Oliwill v. Verdenhalven

26 N.Y. St. Rep. 115 | City of New York Municipal Court | 1889

Per Curiam.

The only issues before the court at the time of the trial were whether the plaintiff had a cause of action, and whether it had been legally discharged by release. Indeed, the main question was as to the release, and, no fraud or imposition having been established, it was conclusive against the plaintiff, and her complaint ought to have been dismissed. Whether or not the plaintiff’s attorney had a lien, its nature or amount, was not before the court for adjudication. The issue was one of accord and satisfaction. If the plaintiff’s attorney, for the preservation of his lien, desired to avoid this defense, he should, immediately after the plea of settlement was interposed, have applied for leave to prosecute the action for his own benefit, and at his own risk and cost. Dimick v. Cooley, 3 Civ. Proc. R. 141; Quinlan v. Birge, 43 Hun, 483; Smith v. Baum, 67 How. Pr. 267; Tullis v. Bushnell, 65 How. Pr. 465; Murray v. Jibson, 22 Hun, 386; Stahl v. Wadsworth, 13 Civ. Proc. R. 32. And see Coster v. Ferry Co., 5 Civ. Proc. R. 147; Lablache v. Kirkpatrick, 8 Civ. Proc. R. 256; Kipp v. Rapp, 7 Civ. Proc. R. 385; Ackerman v. Ackerman, 14 Abb. Pr. 229; Chase v. Chase, 29 Hun, 527; Eberhardt v. Schuster, 10 Abb. N. C. 393, 395, note; McBratney v. Railroad Co., 87 N. Y. 467. The order might have provided for a supplemental -complaint, giving the nature and amount of the lien claimed; and the defendant, by his plea, might have created an intelligent issue for the trial judge to determine, with or without the aid of a jury, as the parties might determine. But no such application was made; no leave was obtained to prosecute in aid of the lien; no issue in respect thereto was created; and the trial judge had no right to enter upon the trial of any such claim.

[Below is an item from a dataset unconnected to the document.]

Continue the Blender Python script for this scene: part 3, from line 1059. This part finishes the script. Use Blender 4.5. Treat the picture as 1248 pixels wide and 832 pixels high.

But, in addition to this, the plaintiff’s attorney had no lien at the time of the trial, and it was useless to undertake to ascertain the nature or amount of a thing having no legal existence. The cause of action was for personal injuries, and was not assignable; s.o that the plaintiff could not, by any arrangement with her lawyer, transfer any part of the cause of action to him as against the defendant. Coughlin v. Railroad Co., 71 N. Y. 443. In the-event of a recovery and subsequent satisfaction, the agreement, however, might have been good as between the attorney and client for the purpose of fixing as between them the amount of the attorney’s compensation, (Code, § 66;) but as against the defendant, prior to judgment, the arrangement, even *101followed by notice, imposed upon him no legal obligation. If the cause of action had been of an assignable character this rule would not have been applicable. .

Upon the motion for leave to interpose the supplemental answer pleading the release in bar, the plaintiff’s attorney received all of his taxable costs up to that time; and this, upon an unassignable cause of action, was all he was entitled to recover against the defendant prior to judgment, when the cause of action for the first time assumes the form of a contract of record. Section 66 of the Code protects the legal lien of the attorney upon the cause of action. This presumptively is measured by the amount of his taxable costs. If he claims a lien for a greater amount, he must protect it by notice. If the cause of action is unassignable the notice that part of it has been assigned must be held to amount to this: that the attorney holds an agreement which, as against the defendant, gives him no rights, and imposes on the latter no liabilities. The law does not discourage settlements in negligence cases or in those involving personal controversies. Cahill v. Cahill, 9 Civ Proc. R. 241. Whether a legal obligation exists, as well as its nature and amount, are all matters of uncertainty; and if a defendant can buy his peace for a reasonable amount he should not be prevented from doing so. In such cases the plaintiff and defendant may come together and make terms, and the only risk the defendant runs is being obliged to pay the taxable costs,—a duty he is generally willing to perform. If the plaintiff breaks faith with his attorney, he, like other people, must seek redress from the defaulting party to the obligation. He should not be allowed to stand between two litigants and tell them to fight, when they have settled their grievances and do not want to fight. For the reasons stated, it follows that the judgment rendered cannot stand, and that the order made by the trial judge after the verdict, for ascertaining the amount of the attorney’s lien, does not assist us in sustaining the recovery. The judgment appealed from will therefore be reversed, and a new trial ordered, with costs to the appellant to abide the event.